» **Directions**:
Retype the lines beneath this one, from the first through the line containing "76), .5, var=0), YT-.01)". Pictures are left out.

» **Given data**:
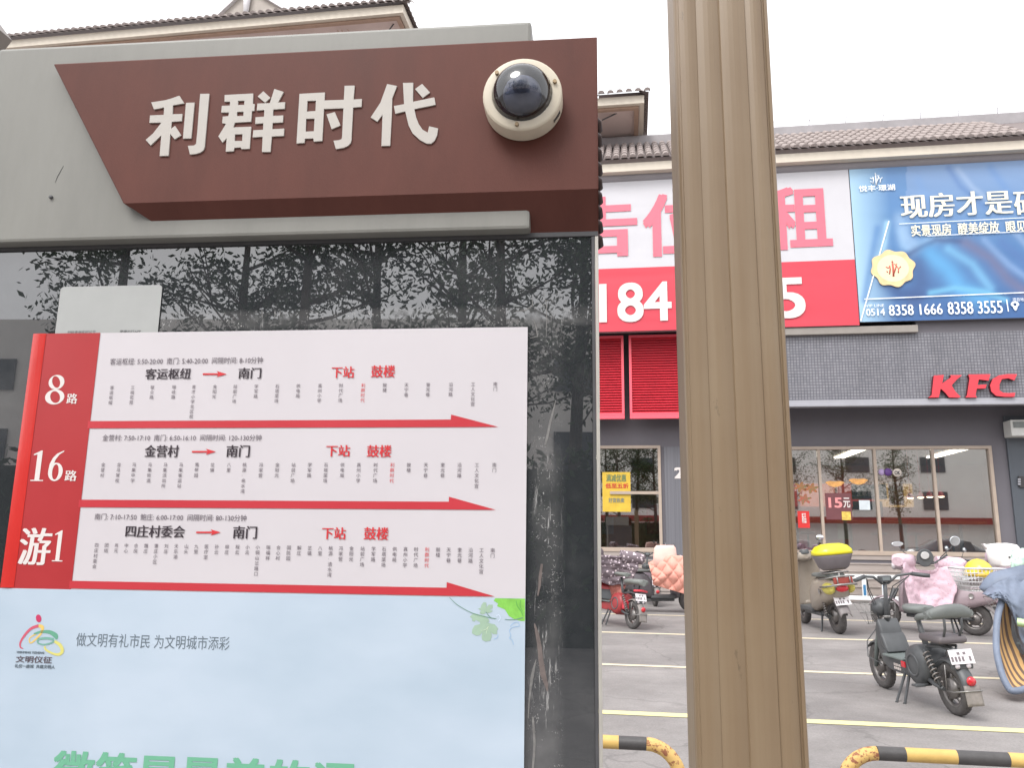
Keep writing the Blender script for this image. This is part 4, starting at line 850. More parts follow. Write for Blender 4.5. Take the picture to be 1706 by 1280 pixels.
mb = MB(); mb.flat([ellipse(sc_.x, sc_.z, .35, .33, 40)], lambda a, b: (a, YT-.006, b)); mb.build('seal_face', SEAL2, hous)
logo(1487.5, 447, .2, mat('seal_red', (190, 92, 76), .5, var=0), YT-.01)

# ================================================================== SHOP SIGN
YK = YF-.05
KR = mat('sign_red', (222, 52, 66), .35, var=.04, scale=3, coat=.3); KS = mat('sign_side', (90, 30, 40), .5, var=.1)
sg = thing('shop_sign', 'red raised italic shop letters KFC standing on the mosaic fascia', 'sign', (X(1620, 660, YK), YK, Z(1620, 662, YK)))
for L in ([(235,162),(395,152),(368,290),(510,190),(500,155),(690,155),(600,230),(520,320),(580,420),(665,505),(640,518),(480,515),(420,440),(345,372),(315,515),(145,518),(200,480)],
          [(790,145),(1145,140),(1115,245),(960,225),(935,315),(1085,305),(1065,370),(925,375),(905,480),(930,515),(745,515),(770,480),(810,210)],
          [(1575,140),(1530,240),(1430,205),(1330,220),(1290,300),(1290,400),(1350,440),(1440,445),(1545,440),(1530,505),(1380,505),(1240,490),(1160,420),(1140,320),(1180,220),(1280,160),(1420,138)]):
    pts = [P(1530+x/9.69, 610+y/9.69, YK) for x, y in L]; pts = [(p.x, p.z) for p in pts]
    mb = MB(); mb.prism([pts], lambda a, b, t: (a, YK-.06+t, b), 0, .006); lt = mb.build('letter', KR, sg)
    mb = MB(); mb.prism([pts], lambda a, b, t: (a, YK-.053+t, b), 0, .10); mb.build('letter_return', KS, lt)
num = thing('house_number', 'white house number beginning with 24 on the grey wall', 'number', (X(1140, 790), YW-.06, Z(1140, 797)))
TB('digit', '2', 1124.5, 780, 1138, 797, WHITE, num, YW-.062, .04); TB('digit', '4', 1137, 781, 1151, 797, WHITE, num, YW-.066, .04)
# white air curtain box at the right, small lock box
o = thing('air_unit', 'white wall unit beside the shop entrance at the right edge', 'air unit', (X(1700, 714, 19.6), 19.6, Z(1700, 727, 19.6)))
x0, z0, z1 = X(1683, 715, 19.6), Z(1700, 727, 19.6), Z(1700, 700, 19.6)
mb = MB(); mb.box((x0, 19.55, z0), (x0+1.3, 19.94, z1), .02); mb.build('casing', mat('unit_white', (214, 214, 210), .5, var=.04), o)
mb = MB(); mb.box((x0+.05, 19.53, z0+(z1-z0)*.5), (x0+1.25, 19.549, z1-.05)); mb.build('grille', mat('unit_grille', (128, 132, 130), .5, var=.1), o)
o = thing('door_lock_box', 'small black keypad box on the slate wall', 'keypad', (X(1699, 803), YW-.08, Z(1699, 812)))
mb = MB(); mb.box((X(1694, 803), YW-.11, Z(1699, 813)), (X(1703, 803), YW-.062, Z(1699, 794)), .01); mb.build('box', mat('black_plastic', (60, 58, 60), .5, var=.1), o)
for i in range(3): mb = MB(); p = P(1698, 799+i*4, YW-.11); mb.box((p.x-.03, YW-.118, p.z-.02), (p.x+.03, YW-.111, p.z+.02)); mb.build('key', LED, o)

# ================================================================== INSIDE THE SHOP
def slab(name, a, b, m_, par=bld): mb = MB(); mb.box(a, b); return mb.build(name, m_, par)
ix0, ix1 = xwl-4.5, xwr+3
INW = mat('interior_wall', (176, 136, 116), .7, var=.15, scale=.8); 
slab('interior_floor', (xsl-3, YW+.301, FLOORZ-.05), (ix1, 28, FLOORZ), mat('interior_floor', (130, 110, 96), .5, var=.1, scale=1))
slab('interior_ceiling', (xsl-3, YW+.301, zwt+.25), (ix1, 28, zwt+.3), mat('interior_ceiling', (140, 136, 130), .7, var=.05))
slab('interior_wall', (xsl-3, 28, FLOORZ), (ix1, 28.1, zwt+.25), INW); slab('interior_wall', (ix1, YW+.301, FLOORZ), (ix1+.1, 28, zwt+.25), INW)
slab('interior_wall', (1.6, YW+.301, FLOORZ), (1.7, 28, zwt+.25), INW); slab('interior_wall', (xsl-3.1, YW+.301, FLOORZ), (xsl-3, 28, zwt+.25), INW)
for i in range(4):  # unseen glowing panels added to brighten the shop interiors
    cl_ = thing('fill_panel', ('first', 'second', 'third', 'fourth')[i]+' long glowing panel from the left, added to brighten the shops inside', 'lamp', ((-1.2, 3.6, 6.2, 8.8)[i], 23.5, zwt+.2), group='added fill panels in the shops')
    mb = MB(); mb.box(((-1.2, 3.6, 6.2, 8.8)[i]-.14, 22.5, zwt+.20), ((-1.2, 3.6, 6.2, 8.8)[i]+.14, 25.0, zwt+.235)); mb.build('panel', mat('panel_glow', (255, 240, 220), .5, var=0, emit=7), cl_)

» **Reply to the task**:
Keep writing the Blender script for this image. This is part 4, starting at line 850. More parts follow. Write for Blender 4.5. Take the picture to be 1706 by 1280 pixels.
mb = MB(); mb.flat([ellipse(sc_.x, sc_.z, .35, .33, 40)], lambda a, b: (a, YT-.006, b)); mb.build('seal_face', SEAL2, hous)
logo(1487.5, 447, .2, mat('seal_red', (190, 92, 76), .5, var=0), YT-.01)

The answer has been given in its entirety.